Kenneth Grahame first published Wind in the Willows in 1908. We will remember that our world looked very different in 1908. Argentina opened Teatro Colon in that year, the “finest opera house in the world,” to which Caruso, and later Callas would travel during the “summer season.” World War I was not yet on the horizon, or barely. We nostalgically portray the Edwardian period romantically. And indeed, Grahame captures this golden age of long summer afternoons and garden parties among the scenes and seasons of his precious novel. In the century leading up to the publication of Wind in the Willows, the British Empire had defeated Napoleon and the Pax Britannica endured and increased. In these past decades, Britain added 400 million people to her empire, and ten million square miles of land. England itself boasts only just over fifty thousand square miles. Think what that means.

Is Wind in the Willows a great children’s book? Or a serious allegory for adults? Or a novel containing some of the most sensuous prose in the English language? Since Wind in the Willows continues to captivate our imaginations perhaps the book’s power comes from its unique blend of all three of these qualities and more.

--Bob Attiyeh

Author Bio

Kenneth Grahame is best known internationally as a writer of children's books and is accredited with deeply influencing fantasy literature. Born in Edinburgh, Scotland, in 1859, he was the third child of an affluent lawyer. His great grand-uncle was the poet and curate James Grahame, and he was also the cousin of Sir Anthony Hope Hawkins, who wrote The Prisoner of Zenda under the pen name "Anthony Hope."

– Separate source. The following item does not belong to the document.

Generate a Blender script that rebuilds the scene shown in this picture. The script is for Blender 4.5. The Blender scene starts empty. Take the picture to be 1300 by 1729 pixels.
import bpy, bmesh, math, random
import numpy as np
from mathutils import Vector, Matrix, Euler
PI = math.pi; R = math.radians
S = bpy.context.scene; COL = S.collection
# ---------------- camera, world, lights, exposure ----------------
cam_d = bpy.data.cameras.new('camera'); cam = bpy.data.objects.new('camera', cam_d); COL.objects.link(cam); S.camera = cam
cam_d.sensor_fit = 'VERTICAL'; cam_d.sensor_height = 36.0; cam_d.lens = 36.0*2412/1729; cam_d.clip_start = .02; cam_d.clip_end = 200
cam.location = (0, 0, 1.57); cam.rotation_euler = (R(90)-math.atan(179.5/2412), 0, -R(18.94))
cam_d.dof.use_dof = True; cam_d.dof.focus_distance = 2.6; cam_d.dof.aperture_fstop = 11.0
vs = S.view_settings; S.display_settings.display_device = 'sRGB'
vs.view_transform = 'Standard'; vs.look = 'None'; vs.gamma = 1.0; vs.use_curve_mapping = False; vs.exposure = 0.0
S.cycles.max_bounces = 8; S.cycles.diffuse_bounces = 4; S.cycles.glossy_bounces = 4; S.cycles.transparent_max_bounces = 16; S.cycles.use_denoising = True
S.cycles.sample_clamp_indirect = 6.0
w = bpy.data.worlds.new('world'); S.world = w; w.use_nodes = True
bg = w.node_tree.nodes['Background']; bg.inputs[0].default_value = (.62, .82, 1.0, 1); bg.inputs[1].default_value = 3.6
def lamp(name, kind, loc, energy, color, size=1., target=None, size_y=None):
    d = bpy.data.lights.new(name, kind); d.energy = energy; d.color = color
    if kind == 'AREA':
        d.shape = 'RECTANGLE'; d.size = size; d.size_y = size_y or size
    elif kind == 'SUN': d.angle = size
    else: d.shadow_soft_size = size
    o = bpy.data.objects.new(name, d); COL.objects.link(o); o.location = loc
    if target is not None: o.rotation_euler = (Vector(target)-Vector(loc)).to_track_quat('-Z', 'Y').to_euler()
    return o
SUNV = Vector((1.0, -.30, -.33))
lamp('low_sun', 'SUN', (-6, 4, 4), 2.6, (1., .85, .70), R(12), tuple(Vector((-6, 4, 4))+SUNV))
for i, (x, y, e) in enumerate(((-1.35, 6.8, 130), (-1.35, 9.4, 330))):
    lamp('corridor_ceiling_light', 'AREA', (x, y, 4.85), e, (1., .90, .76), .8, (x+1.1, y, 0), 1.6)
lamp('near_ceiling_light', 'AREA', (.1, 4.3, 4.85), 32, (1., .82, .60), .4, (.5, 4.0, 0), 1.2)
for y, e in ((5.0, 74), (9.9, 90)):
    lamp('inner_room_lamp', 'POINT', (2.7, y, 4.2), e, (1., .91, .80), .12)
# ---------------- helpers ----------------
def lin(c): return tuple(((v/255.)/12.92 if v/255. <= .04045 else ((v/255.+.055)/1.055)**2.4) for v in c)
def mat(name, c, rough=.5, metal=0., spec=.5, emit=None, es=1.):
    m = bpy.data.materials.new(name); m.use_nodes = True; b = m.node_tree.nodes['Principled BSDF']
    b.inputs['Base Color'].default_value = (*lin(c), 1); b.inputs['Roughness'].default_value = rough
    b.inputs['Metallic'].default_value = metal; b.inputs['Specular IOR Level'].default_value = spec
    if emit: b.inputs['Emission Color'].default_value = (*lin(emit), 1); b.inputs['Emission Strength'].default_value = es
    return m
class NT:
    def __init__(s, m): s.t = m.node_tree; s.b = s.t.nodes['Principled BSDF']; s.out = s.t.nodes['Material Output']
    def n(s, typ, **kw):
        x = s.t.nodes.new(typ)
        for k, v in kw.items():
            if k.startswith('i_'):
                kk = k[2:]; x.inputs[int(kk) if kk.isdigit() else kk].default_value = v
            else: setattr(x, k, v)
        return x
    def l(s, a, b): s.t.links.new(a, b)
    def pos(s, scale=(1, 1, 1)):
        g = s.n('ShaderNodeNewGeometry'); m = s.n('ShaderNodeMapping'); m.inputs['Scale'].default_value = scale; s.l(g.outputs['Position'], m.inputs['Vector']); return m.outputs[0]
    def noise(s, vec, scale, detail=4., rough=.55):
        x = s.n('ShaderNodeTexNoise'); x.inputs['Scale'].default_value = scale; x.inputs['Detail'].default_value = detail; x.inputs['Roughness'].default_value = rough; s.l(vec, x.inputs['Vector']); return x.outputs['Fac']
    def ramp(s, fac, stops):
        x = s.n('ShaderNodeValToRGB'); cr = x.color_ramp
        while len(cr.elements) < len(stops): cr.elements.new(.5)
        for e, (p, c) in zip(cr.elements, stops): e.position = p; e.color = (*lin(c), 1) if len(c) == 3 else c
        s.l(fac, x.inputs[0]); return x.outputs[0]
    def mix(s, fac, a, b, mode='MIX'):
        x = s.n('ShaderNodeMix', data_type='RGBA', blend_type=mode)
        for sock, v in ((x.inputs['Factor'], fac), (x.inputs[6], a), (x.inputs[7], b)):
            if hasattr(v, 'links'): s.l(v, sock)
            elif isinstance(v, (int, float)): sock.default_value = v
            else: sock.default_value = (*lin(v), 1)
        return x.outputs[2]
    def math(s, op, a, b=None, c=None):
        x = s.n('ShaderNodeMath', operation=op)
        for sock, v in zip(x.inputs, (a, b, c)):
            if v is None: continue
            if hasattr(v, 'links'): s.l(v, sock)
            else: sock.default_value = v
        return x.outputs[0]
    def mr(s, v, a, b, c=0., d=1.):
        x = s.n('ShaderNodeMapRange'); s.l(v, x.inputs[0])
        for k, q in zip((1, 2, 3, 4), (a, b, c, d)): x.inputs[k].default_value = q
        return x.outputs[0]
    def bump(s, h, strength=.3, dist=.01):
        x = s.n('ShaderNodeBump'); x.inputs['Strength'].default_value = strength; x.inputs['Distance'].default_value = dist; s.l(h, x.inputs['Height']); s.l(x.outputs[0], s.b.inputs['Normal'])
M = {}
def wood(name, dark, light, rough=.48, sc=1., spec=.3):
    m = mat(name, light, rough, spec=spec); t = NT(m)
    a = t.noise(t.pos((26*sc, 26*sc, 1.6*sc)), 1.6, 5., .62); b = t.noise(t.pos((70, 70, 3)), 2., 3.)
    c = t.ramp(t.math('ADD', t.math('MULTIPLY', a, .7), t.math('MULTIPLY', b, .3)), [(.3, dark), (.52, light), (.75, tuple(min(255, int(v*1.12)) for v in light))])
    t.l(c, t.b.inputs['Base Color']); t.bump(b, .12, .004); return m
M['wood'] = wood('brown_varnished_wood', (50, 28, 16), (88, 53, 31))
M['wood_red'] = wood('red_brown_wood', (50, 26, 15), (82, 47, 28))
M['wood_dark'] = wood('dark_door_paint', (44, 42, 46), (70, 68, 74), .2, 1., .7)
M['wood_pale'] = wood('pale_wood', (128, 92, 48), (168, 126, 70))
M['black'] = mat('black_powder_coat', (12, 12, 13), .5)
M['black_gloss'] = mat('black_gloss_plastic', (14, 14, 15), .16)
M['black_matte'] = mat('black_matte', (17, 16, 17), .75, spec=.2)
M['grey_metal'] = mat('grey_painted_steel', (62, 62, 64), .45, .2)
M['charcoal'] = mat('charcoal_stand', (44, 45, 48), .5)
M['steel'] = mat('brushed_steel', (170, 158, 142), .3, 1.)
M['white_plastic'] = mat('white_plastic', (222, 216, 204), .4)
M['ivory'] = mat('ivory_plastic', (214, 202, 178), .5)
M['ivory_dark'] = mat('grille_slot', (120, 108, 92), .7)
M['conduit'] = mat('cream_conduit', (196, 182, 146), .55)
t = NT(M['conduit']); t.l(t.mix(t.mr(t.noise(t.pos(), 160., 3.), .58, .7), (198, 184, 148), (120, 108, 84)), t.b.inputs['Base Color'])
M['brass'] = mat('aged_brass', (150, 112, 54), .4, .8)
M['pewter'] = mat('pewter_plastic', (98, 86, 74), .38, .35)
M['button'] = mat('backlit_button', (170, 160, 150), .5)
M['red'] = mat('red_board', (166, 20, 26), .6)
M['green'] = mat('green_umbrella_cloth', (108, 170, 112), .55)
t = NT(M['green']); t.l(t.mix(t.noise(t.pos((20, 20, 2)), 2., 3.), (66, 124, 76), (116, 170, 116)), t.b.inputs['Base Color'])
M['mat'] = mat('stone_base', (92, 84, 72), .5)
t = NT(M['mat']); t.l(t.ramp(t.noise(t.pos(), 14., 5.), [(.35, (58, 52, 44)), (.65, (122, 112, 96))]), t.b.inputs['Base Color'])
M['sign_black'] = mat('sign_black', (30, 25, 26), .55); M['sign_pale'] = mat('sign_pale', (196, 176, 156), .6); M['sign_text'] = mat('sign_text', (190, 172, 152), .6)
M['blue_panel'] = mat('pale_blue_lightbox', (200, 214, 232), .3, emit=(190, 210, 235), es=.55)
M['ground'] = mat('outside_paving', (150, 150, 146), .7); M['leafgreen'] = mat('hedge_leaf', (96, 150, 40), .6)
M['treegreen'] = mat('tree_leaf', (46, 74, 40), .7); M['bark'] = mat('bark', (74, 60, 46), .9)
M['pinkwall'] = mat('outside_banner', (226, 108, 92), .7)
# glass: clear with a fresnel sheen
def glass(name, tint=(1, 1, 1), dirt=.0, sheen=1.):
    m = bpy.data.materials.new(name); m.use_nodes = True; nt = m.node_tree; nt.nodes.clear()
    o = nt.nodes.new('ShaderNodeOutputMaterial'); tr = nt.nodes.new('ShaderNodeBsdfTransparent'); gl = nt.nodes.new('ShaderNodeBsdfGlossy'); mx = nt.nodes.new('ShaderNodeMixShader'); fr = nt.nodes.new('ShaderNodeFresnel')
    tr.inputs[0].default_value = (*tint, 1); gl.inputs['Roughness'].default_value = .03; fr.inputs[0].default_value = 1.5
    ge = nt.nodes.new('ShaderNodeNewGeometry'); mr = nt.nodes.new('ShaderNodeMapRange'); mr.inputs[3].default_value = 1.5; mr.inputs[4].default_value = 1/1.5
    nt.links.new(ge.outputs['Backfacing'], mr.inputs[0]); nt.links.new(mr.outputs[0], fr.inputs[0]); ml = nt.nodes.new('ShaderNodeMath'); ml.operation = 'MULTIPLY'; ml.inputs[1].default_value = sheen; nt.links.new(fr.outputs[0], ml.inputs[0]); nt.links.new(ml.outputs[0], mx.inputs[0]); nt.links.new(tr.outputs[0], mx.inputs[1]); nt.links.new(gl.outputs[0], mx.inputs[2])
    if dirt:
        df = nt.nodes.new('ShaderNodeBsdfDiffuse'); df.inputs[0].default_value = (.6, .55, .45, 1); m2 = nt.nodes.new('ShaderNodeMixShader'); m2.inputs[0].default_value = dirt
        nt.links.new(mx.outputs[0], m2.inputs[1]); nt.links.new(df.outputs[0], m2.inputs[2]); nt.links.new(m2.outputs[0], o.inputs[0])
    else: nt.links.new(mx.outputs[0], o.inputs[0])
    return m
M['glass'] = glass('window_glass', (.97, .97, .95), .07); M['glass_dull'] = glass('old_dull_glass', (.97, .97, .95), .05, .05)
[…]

During his early years, Grahame lived with his family in the Western Highlands. His father was an alcoholic, so when his mother died of scarlet fever, the children were sent to live with their maternal grandmother in the village of Cookham Dene. He later used this village as the chief setting for The Wind in the Willows. Grahame was educated at St. Edward's School, Oxford, but was unable to enter Oxford University. Instead, after a period of working for his uncle in London, he joined the Bank of England as a gentleman-clerk in 1879 and later rose to become secretary to the bank.

While pursuing his career at the bank, Grahame began composing light nonfiction pieces as a pastime. Throughout the 1890s, his articles and short stories were published in such journals as the St. James Gazette, the National Observer, and the Yellow Book. Many of these short stories, featuring children, were were published together in three well-received collections: Pagan Papers, The Golden Age, and Dream Days.

Grahame married Elspeth Thomson in 1899, and a year later their son, Alistair, was born. Grahame wrote parts of The Wind in the Willows originally in a letterform to entertain his young son. After an American publisher rejected his manuscript, The Wind in the Willows was published in England in 1908. The book did not receive instant acclamation; however, its reputation grew, and it became a children's classic.

Grahame experienced poor health and retired from the Bank of England in 1907, but he did continue to write. Tragically, his son committed suicide while he was an undergraduate at Oxford, two days before his twentieth birthday. Hereafter, Grahame and his wife spent long periods in Italy, and he did not write any other significant pieces. Grahame died peacefully at his home in Pangbourne, Berkshire, on July 6, 1932.